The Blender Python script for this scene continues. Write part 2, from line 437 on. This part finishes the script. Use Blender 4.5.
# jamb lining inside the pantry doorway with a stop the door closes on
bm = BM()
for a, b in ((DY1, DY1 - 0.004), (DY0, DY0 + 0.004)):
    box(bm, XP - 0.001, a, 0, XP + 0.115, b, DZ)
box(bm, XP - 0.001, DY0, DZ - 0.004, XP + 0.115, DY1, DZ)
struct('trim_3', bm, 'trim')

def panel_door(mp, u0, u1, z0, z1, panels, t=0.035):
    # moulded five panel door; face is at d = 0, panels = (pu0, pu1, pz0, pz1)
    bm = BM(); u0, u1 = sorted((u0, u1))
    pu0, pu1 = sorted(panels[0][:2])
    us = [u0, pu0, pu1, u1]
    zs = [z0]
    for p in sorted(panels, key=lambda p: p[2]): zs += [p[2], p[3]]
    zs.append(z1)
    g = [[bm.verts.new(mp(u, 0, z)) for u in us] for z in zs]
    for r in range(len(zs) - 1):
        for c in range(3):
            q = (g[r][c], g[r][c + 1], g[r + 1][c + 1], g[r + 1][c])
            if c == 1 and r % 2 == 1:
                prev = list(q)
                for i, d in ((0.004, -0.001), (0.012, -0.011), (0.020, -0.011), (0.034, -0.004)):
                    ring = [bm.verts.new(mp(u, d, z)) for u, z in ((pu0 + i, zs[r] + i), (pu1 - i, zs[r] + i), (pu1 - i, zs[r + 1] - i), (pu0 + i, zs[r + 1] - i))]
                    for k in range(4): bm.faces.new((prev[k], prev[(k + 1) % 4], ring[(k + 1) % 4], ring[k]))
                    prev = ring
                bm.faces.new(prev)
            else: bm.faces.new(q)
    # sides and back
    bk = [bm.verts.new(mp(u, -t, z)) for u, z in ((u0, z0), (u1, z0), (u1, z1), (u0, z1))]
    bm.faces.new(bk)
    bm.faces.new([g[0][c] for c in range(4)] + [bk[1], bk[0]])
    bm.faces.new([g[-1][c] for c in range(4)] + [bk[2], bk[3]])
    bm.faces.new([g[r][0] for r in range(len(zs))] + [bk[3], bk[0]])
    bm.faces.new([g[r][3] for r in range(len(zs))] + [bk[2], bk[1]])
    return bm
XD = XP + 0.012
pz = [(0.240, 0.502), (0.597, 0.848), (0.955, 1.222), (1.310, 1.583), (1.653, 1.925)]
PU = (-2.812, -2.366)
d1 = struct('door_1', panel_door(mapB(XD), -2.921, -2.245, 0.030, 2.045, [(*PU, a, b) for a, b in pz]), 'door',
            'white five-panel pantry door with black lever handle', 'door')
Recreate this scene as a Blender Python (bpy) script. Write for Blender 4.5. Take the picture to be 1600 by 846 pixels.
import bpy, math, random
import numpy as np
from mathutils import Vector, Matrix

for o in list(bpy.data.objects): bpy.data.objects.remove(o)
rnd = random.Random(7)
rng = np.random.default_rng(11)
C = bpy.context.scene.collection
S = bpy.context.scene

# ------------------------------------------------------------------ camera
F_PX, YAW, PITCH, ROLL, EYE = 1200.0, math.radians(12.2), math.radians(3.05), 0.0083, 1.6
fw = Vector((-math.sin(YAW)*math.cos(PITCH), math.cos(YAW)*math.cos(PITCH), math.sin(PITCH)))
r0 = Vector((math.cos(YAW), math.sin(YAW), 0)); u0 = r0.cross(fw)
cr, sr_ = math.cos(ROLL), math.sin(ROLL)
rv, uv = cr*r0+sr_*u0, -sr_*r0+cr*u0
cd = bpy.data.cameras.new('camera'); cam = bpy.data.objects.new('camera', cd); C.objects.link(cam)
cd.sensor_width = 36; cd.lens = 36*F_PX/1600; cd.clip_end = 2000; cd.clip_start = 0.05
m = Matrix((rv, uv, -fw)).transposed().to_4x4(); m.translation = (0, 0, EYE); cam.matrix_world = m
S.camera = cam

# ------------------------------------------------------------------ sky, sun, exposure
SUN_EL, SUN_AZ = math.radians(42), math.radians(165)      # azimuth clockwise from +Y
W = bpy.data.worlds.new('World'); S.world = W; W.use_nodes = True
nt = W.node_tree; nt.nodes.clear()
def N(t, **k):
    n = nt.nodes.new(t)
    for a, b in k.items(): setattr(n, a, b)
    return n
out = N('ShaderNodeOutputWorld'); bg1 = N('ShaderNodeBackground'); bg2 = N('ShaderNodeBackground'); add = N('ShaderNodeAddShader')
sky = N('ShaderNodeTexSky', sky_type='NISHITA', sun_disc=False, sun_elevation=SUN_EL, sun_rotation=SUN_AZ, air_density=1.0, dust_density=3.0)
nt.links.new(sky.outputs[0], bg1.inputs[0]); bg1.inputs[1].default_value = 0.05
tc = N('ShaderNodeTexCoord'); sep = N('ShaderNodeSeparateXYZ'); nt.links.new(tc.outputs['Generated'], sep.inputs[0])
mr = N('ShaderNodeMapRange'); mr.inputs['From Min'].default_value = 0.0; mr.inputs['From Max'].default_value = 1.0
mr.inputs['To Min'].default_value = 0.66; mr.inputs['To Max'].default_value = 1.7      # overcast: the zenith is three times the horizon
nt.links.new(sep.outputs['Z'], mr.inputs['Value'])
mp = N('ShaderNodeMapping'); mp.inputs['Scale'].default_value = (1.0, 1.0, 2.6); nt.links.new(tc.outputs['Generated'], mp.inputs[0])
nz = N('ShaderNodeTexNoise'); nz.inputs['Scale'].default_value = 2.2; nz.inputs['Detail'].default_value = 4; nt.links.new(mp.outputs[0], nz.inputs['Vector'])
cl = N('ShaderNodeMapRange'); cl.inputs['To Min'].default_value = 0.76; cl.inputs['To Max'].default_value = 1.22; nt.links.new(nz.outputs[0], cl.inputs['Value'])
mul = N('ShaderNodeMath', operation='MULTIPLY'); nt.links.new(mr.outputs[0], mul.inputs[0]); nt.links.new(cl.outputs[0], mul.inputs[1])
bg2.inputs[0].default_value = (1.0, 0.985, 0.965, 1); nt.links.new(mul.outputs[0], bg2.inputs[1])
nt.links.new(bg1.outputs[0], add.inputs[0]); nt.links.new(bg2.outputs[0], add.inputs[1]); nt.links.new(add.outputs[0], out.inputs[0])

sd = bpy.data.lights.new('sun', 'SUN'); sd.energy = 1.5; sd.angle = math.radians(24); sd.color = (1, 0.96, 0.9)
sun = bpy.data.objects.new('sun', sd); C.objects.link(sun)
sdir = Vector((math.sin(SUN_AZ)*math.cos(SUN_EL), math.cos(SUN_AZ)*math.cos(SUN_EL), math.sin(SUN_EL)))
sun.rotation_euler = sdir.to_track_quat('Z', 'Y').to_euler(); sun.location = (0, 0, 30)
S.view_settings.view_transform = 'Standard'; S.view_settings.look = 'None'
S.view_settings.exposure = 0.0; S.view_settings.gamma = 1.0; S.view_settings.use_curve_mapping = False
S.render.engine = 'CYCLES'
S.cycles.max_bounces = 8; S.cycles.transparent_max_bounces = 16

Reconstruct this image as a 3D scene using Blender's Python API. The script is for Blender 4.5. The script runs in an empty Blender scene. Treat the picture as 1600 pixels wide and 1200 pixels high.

TASK GOAL: Reproduce the listing in full. Keep it exactly as written.

SOLUTION BELOW:
The Blender Python script for this scene continues. Write part 2, from line 437 on. This part finishes the script. Use Blender 4.5.
# jamb lining inside the pantry doorway with a stop the door closes on
bm = BM()
for a, b in ((DY1, DY1 - 0.004), (DY0, DY0 + 0.004)):
    box(bm, XP - 0.001, a, 0, XP + 0.115, b, DZ)
box(bm, XP - 0.001, DY0, DZ - 0.004, XP + 0.115, DY1, DZ)
struct('trim_3', bm, 'trim')

def panel_door(mp, u0, u1, z0, z1, panels, t=0.035):
    # moulded five panel door; face is at d = 0, panels = (pu0, pu1, pz0, pz1)
    bm = BM(); u0, u1 = sorted((u0, u1))
    pu0, pu1 = sorted(panels[0][:2])
    us = [u0, pu0, pu1, u1]
    zs = [z0]
    for p in sorted(panels, key=lambda p: p[2]): zs += [p[2], p[3]]
    zs.append(z1)
    g = [[bm.verts.new(mp(u, 0, z)) for u in us] for z in zs]
    for r in range(len(zs) - 1):
        for c in range(3):
            q = (g[r][c], g[r][c + 1], g[r + 1][c + 1], g[r + 1][c])
            if c == 1 and r % 2 == 1:
                prev = list(q)
                for i, d in ((0.004, -0.001), (0.012, -0.011), (0.020, -0.011), (0.034, -0.004)):
                    ring = [bm.verts.new(mp(u, d, z)) for u, z in ((pu0 + i, zs[r] + i), (pu1 - i, zs[r] + i), (pu1 - i, zs[r + 1] - i), (pu0 + i, zs[r + 1] - i))]
                    for k in range(4): bm.faces.new((prev[k], prev[(k + 1) % 4], ring[(k + 1) % 4], ring[k]))
                    prev = ring
                bm.faces.new(prev)
            else: bm.faces.new(q)
    # sides and back
    bk = [bm.verts.new(mp(u, -t, z)) for u, z in ((u0, z0), (u1, z0), (u1, z1), (u0, z1))]
    bm.faces.new(bk)
    bm.faces.new([g[0][c] for c in range(4)] + [bk[1], bk[0]])
    bm.faces.new([g[-1][c] for c in range(4)] + [bk[2], bk[3]])
    bm.faces.new([g[r][0] for r in range(len(zs))] + [bk[3], bk[0]])
    bm.faces.new([g[r][3] for r in range(len(zs))] + [bk[2], bk[1]])
    return bm
XD = XP + 0.012
pz = [(0.240, 0.502), (0.597, 0.848), (0.955, 1.222), (1.310, 1.583), (1.653, 1.925)]
PU = (-2.812, -2.366)
d1 = struct('door_1', panel_door(mapB(XD), -2.921, -2.245, 0.030, 2.045, [(*PU, a, b) for a, b in pz]), 'door',
            'white five-panel pantry door with black lever handle', 'door')
Recreate this scene as a Blender Python (bpy) script. Write for Blender 4.5. Take the picture to be 1600 by 846 pixels.
import bpy, math, random
import numpy as np
from mathutils import Vector, Matrix

for o in list(bpy.data.objects): bpy.data.objects.remove(o)
rnd = random.Random(7)
rng = np.random.default_rng(11)
C = bpy.context.scene.collection
S = bpy.context.scene

# ------------------------------------------------------------------ camera
F_PX, YAW, PITCH, ROLL, EYE = 1200.0, math.radians(12.2), math.radians(3.05), 0.0083, 1.6
fw = Vector((-math.sin(YAW)*math.cos(PITCH), math.cos(YAW)*math.cos(PITCH), math.sin(PITCH)))
r0 = Vector((math.cos(YAW), math.sin(YAW), 0)); u0 = r0.cross(fw)
cr, sr_ = math.cos(ROLL), math.sin(ROLL)
rv, uv = cr*r0+sr_*u0, -sr_*r0+cr*u0
cd = bpy.data.cameras.new('camera'); cam = bpy.data.objects.new('camera', cd); C.objects.link(cam)
cd.sensor_width = 36; cd.lens = 36*F_PX/1600; cd.clip_end = 2000; cd.clip_start = 0.05
m = Matrix((rv, uv, -fw)).transposed().to_4x4(); m.translation = (0, 0, EYE); cam.matrix_world = m
S.camera = cam

# ------------------------------------------------------------------ sky, sun, exposure
SUN_EL, SUN_AZ = math.radians(42), math.radians(165)      # azimuth clockwise from +Y
W = bpy.data.worlds.new('World'); S.world = W; W.use_nodes = True
nt = W.node_tree; nt.nodes.clear()
def N(t, **k):
    n = nt.nodes.new(t)
    for a, b in k.items(): setattr(n, a, b)
    return n
out = N('ShaderNodeOutputWorld'); bg1 = N('ShaderNodeBackground'); bg2 = N('ShaderNodeBackground'); add = N('ShaderNodeAddShader')
sky = N('ShaderNodeTexSky', sky_type='NISHITA', sun_disc=False, sun_elevation=SUN_EL, sun_rotation=SUN_AZ, air_density=1.0, dust_density=3.0)
nt.links.new(sky.outputs[0], bg1.inputs[0]); bg1.inputs[1].default_value = 0.05
tc = N('ShaderNodeTexCoord'); sep = N('ShaderNodeSeparateXYZ'); nt.links.new(tc.outputs['Generated'], sep.inputs[0])
mr = N('ShaderNodeMapRange'); mr.inputs['From Min'].default_value = 0.0; mr.inputs['From Max'].default_value = 1.0
mr.inputs['To Min'].default_value = 0.66; mr.inputs['To Max'].default_value = 1.7      # overcast: the zenith is three times the horizon
nt.links.new(sep.outputs['Z'], mr.inputs['Value'])
mp = N('ShaderNodeMapping'); mp.inputs['Scale'].default_value = (1.0, 1.0, 2.6); nt.links.new(tc.outputs['Generated'], mp.inputs[0])
nz = N('ShaderNodeTexNoise'); nz.inputs['Scale'].default_value = 2.2; nz.inputs['Detail'].default_value = 4; nt.links.new(mp.outputs[0], nz.inputs['Vector'])
cl = N('ShaderNodeMapRange'); cl.inputs['To Min'].default_value = 0.76; cl.inputs['To Max'].default_value = 1.22; nt.links.new(nz.outputs[0], cl.inputs['Value'])
mul = N('ShaderNodeMath', operation='MULTIPLY'); nt.links.new(mr.outputs[0], mul.inputs[0]); nt.links.new(cl.outputs[0], mul.inputs[1])
bg2.inputs[0].default_value = (1.0, 0.985, 0.965, 1); nt.links.new(mul.outputs[0], bg2.inputs[1])
nt.links.new(bg1.outputs[0], add.inputs[0]); nt.links.new(bg2.outputs[0], add.inputs[1]); nt.links.new(add.outputs[0], out.inputs[0])

sd = bpy.data.lights.new('sun', 'SUN'); sd.energy = 1.5; sd.angle = math.radians(24); sd.color = (1, 0.96, 0.9)
sun = bpy.data.objects.new('sun', sd); C.objects.link(sun)
sdir = Vector((math.sin(SUN_AZ)*math.cos(SUN_EL), math.cos(SUN_AZ)*math.cos(SUN_EL), math.sin(SUN_EL)))
sun.rotation_euler = sdir.to_track_quat('Z', 'Y').to_euler(); sun.location = (0, 0, 30)
S.view_settings.view_transform = 'Standard'; S.view_settings.look = 'None'
S.view_settings.exposure = 0.0; S.view_settings.gamma = 1.0; S.view_settings.use_curve_mapping = False
S.render.engine = 'CYCLES'
S.cycles.max_bounces = 8; S.cycles.transparent_max_bounces = 16

Reconstruct this image as a 3D scene using Blender's Python API. The script is for Blender 4.5. The script runs in an empty Blender scene. Treat the picture as 1600 pixels wide and 1200 pixels high.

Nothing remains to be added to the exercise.